Objective:
Copy each line below exactly and leave the pictures out.

-- begin Recorded data --

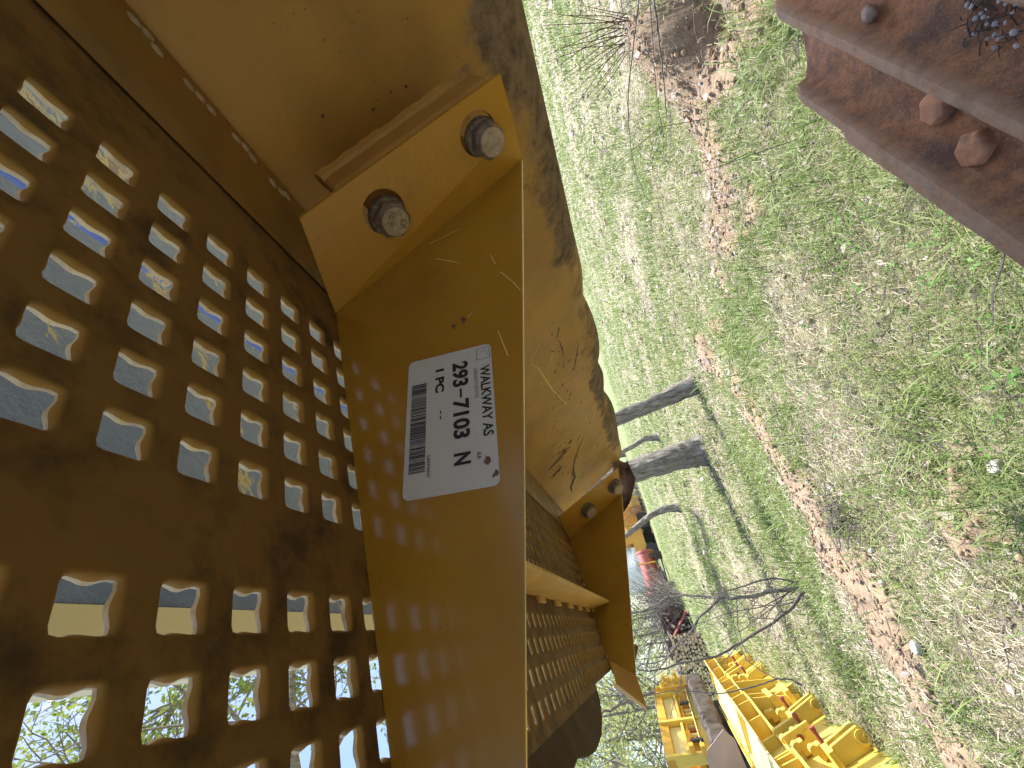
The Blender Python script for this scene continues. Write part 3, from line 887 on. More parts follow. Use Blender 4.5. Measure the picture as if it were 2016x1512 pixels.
def fscr(path, w, mbx):
    pts = [hit(x, y, (0, 0, 1), CF-.0025) for x, y in path]
    for p, q in zip(pts, pts[1:]):
        s_ = (q-p).cross(wC).normalized()*w*D; mbx.add([p-s_, q-s_*.6, q+s_*.6, p+s_], [(0, 1, 2, 3)])
for path in (((857, 509), (880, 513), (905, 518)), ((985, 535), (1010, 555), (1025, 572)), ((975, 520), (965, 500)), ((845, 480), (870, 468), (905, 450)), ((920, 625), (930, 615)), ((1000, 700), (980, 650))): fscr(path, .0035, mb)
mb.build('pale_scratches', m_scratch, walk, kind='stuff')
# post that carries the end panel, behind the viewer's right shoulder
pc = Q(3.0, -.1, -2.9)
MB().box((pc.x-.04, pc.y-.04, -.05), (.08, 0, 0), (0, .08, 0), (0, 0, pc.z+.05)).build('support_post', m_bar, walk)

# ---------------------------------------------------------------- machine platform over the walkway
hood = empty('machine_platform', Q(4, 4, 4), label='grey blue steel platform overhead, seen only through the holes of the walkway', category='machine')
HB = 4.0
def hslab(a0, a1, c0, c1, b0, b1): return MB().box(Q(a0, b0, c0), wA*D*(a1-a0), wB*D*(b1-b0), wC*D*(c1-c0))
hslab(1.52, 5.40, -4, 11, HB, HB+.25).build('floor_plate', m_grey, hood)
hslab(5.66, 10.2, -4, 8.4, HB, HB+.25).build('floor_plate', m_grey, hood)
hslab(1.00, 1.50, -4, 11, HB-.03, HB+.5).build('edge_beam', m_cream, hood)
w0_ = Q(-3, HB, -6.2); w1_ = Q(10.2, HB, -6.2)
MB().prism([(w0_.x, w0_.y, .35), (w1_.x, w1_.y, .35), tuple(w1_), tuple(w0_)], wC*-.05).build('unseen_light_block', m_grey, hood)  # unseen wall added behind the camera to dim reflections on the skirt
hp = Q(9.6, HB, -3.2)
MB().box((hp.x-.06, hp.y-.06, -.05), (.12, 0, 0), (0, .12, 0), (0, 0, hp.z+.05)).build('support_post', m_grey, hood)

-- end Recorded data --

Full response:
The Blender Python script for this scene continues. Write part 3, from line 887 on. More parts follow. Use Blender 4.5. Measure the picture as if it were 2016x1512 pixels.
def fscr(path, w, mbx):
    pts = [hit(x, y, (0, 0, 1), CF-.0025) for x, y in path]
    for p, q in zip(pts, pts[1:]):
        s_ = (q-p).cross(wC).normalized()*w*D; mbx.add([p-s_, q-s_*.6, q+s_*.6, p+s_], [(0, 1, 2, 3)])
for path in (((857, 509), (880, 513), (905, 518)), ((985, 535), (1010, 555), (1025, 572)), ((975, 520), (965, 500)), ((845, 480), (870, 468), (905, 450)), ((920, 625), (930, 615)), ((1000, 700), (980, 650))): fscr(path, .0035, mb)
mb.build('pale_scratches', m_scratch, walk, kind='stuff')
# post that carries the end panel, behind the viewer's right shoulder
pc = Q(3.0, -.1, -2.9)
MB().box((pc.x-.04, pc.y-.04, -.05), (.08, 0, 0), (0, .08, 0), (0, 0, pc.z+.05)).build('support_post', m_bar, walk)

# ---------------------------------------------------------------- machine platform over the walkway
hood = empty('machine_platform', Q(4, 4, 4), label='grey blue steel platform overhead, seen only through the holes of the walkway', category='machine')
HB = 4.0
def hslab(a0, a1, c0, c1, b0, b1): return MB().box(Q(a0, b0, c0), wA*D*(a1-a0), wB*D*(b1-b0), wC*D*(c1-c0))
hslab(1.52, 5.40, -4, 11, HB, HB+.25).build('floor_plate', m_grey, hood)
hslab(5.66, 10.2, -4, 8.4, HB, HB+.25).build('floor_plate', m_grey, hood)
hslab(1.00, 1.50, -4, 11, HB-.03, HB+.5).build('edge_beam', m_cream, hood)
w0_ = Q(-3, HB, -6.2); w1_ = Q(10.2, HB, -6.2)
MB().prism([(w0_.x, w0_.y, .35), (w1_.x, w1_.y, .35), tuple(w1_), tuple(w0_)], wC*-.05).build('unseen_light_block', m_grey, hood)  # unseen wall added behind the camera to dim reflections on the skirt
hp = Q(9.6, HB, -3.2)
MB().box((hp.x-.06, hp.y-.06, -.05), (.12, 0, 0), (0, .12, 0), (0, 0, hp.z+.05)).build('support_post', m_grey, hood)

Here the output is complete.